Thursday, December 04, 2014

Remembering Thanksgiving

Thanksgiving

Thursday, November 24th, 1960.
  
I was 13 years old.  My aunt, uncle and cousins were visiting for the Holiday.  Excitement was in the air.  The “male children” had to sleep in an unfinished and unheated attic to make room for adult guests.  We slept in army cots, with sleeping bags, and plotted practical jokes to play on my youngest cousin who just happened to be a girl.  What a blast!

It was morning, and the smell of bacon permeated the house.  My mother had the dining room table decorated to remind us that it was Thanksgiving Day.  My father was looking up the bus schedules to see when we could catch a ride into New York City to see the Macy’s Day Parade.

Later on in the day, after the Parade, we went to the Teaneck High School football game.  We always played our arch-rival, Hackensack, on Thanksgiving.
Then, of course, the feast!  Oh the fond memories.
I have so much to be thankful for.

I was blessed with a wonderful mother and father.  I have two great brothers.  I was exposed to the most influential elements of my life at a young age:  my Christian heritage; the Boy Scouts; and music (I played saxophone through my Junior and Senior High School years).  My parents supported me in almost every endeavor I undertook.   I felt loved.

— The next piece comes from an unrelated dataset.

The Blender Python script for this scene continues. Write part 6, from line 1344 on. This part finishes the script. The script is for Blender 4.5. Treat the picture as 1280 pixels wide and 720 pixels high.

As an adult, I continue to be blessed beyond all expectations.  I am married to a woman who led me to my Life, and who continues to do so every day.  I have been blessed with children and grandchildren who make me proud, and who continue to grow daily.  I am living in the place of my dreams -- in the mountains where nature can talk to me.  I have been blessed with a “calling” -- a “purpose in life” which I have realized few people have.

Don’t get me wrong, life has not been a bed of roses.  I have shared tragedies with my loved ones, suffer physical and emotional pain, and often wonder if I’m on the right track.  But I’ve realized that all these things have also helped me to become “who I need to be.”

Looking back, one of the most memorable Thanksgiving’s was a recent one -- one where all our children, spouses, and grandchildren came to our mountain home.  Yes it was hectic, but as we ate the Thanksgiving Feast that night, each of us expressed what we were most thankful for in the preceding year.  I remember tears -- my own and other’s -- tears of thanksgiving.
Jennie_Augusta_Brownscombe_-_Detail_image_of_The_First_Thanksgiving_-_1914
I hope this conjures up similar feelings in you.  I hope you have much to be thankful for.  I hope you have learned to be thankful even in the bad times.  
I’ll end this post by leaving you with a question to ponder.  I mean it.  Please spend some time dwelling on this question.  I have, and it’s helped me to see Life more clearly:

When you have that feeling of thankfulness that wells up within you, who do you feel like thanking?

1 comment:

Sharon Small said...


Thank you Bob,

I really appreciate your sharing your thankfulness. When I have that feeling of thankfulness well up inside of me I feel like thanking not only my parents, but the myriad of people that have come to my aid in large and small ways over the years. The family that picked my up in Colorado when I was 19 and trying to get home to my parents and my car had failed me. They popped me onto the couch with their two kids in the back of their truck, rented a hotel room for me in a decent part of the city and gave me cab fare. This was a family of modest means to say the least and yet they extended themselves to care for my safety. The young man who cared for my dog for several months when I had no place to keep her, I only knew him through a new mutual friend and he even mailed my dog to me once I was settled and could have her in my home again. The woman who sat with my on a park bench when I was sad and simply shared her time with me letting me know another person cared .. so many ways that others have extended themselves when they could have simply walked by and gone on with their lives and yet they took a moment or more on my behalf.